Pretty Brainy, a nonprofit organization focused on empowering girls to study the sciences, put on the marathon at CSU. It was funded by the $10,000 grant Innovate Fort Collins Challenge awarded them.

The marathon itself has been a year in the making.

Last August, Pretty Brainy gathered a group of young women and asked them what they would want to focus given a weekend-long marathon, said Heidi Olinger, Pretty Brainy founder.

The resounding answer: climate action.

“Any way that I can help to make sure that there is still an Earth left for us is all that I need,” said Andee Craig, one of the student leaders on the board at the time and a student at Windsor High School.

Originally, the event was planned for last April, Craig said, but it was moved up to September in order to align better with the Innovate Fort Collins pitches.

The “extremely successful” results of this year’s pilot project have led to plans for a MISSion Innovation 2019, Isenhour said — an important type of event.

Women today are still largely outnumbered in the fields of science, technology, engineering and math.

So, it was important the women-only environment of MISSion Impossible—where the only men were volunteers to run the 3D printer—gave participants a platform where everyone was on equal ground.

“It showed what girls can do other than guys, because guys are usually (thought of as) the engineers, but we gave a new perspective,” said Alysa Jones, a high school innovator. “We’re as smart as guys or even smarter, and we can do as much as work as a guy can.”

students working at all-woman innovation marathon
College and high school students working at the All-Woman Innovation Marathon. The event was held at CSU on September 22nd and 23rd. Participants were assigned a project for their client, the City of Fort Collins, that supported the City’s Climate Action Plan. (Abby Flitton | Collegian)

Many of the innovators said they felt overshadowed or talked over when working with men in their field, especially when they were the only women in a class. Being all-women though, they said the event inspired logical ideas and a collaborative community.

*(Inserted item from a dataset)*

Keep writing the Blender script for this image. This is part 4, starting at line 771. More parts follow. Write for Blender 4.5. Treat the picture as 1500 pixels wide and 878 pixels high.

“I don’t think I would have enjoyed (the event) as much if it hadn’t been all girls,” said Cienna Semsak, fourth-year zoology major.

Isenhour said the event really allowed girls to fail with a smile on their face and the confidence to keep going forward.

“The whole thing about it being all chicks is that there’s no ‘mean girls’ allowed,” Isenhour said. “It’s just a very supportive environment and that’s really important for girls at this age.”

And fortunately, the innovators seem to have heard that message quite clearly.

“It’s not about competition; it’s about collaboration,” said Mariah Wang of team ThermaFox after their pitch was selected. “And I definitely think I learned something here this weekend.”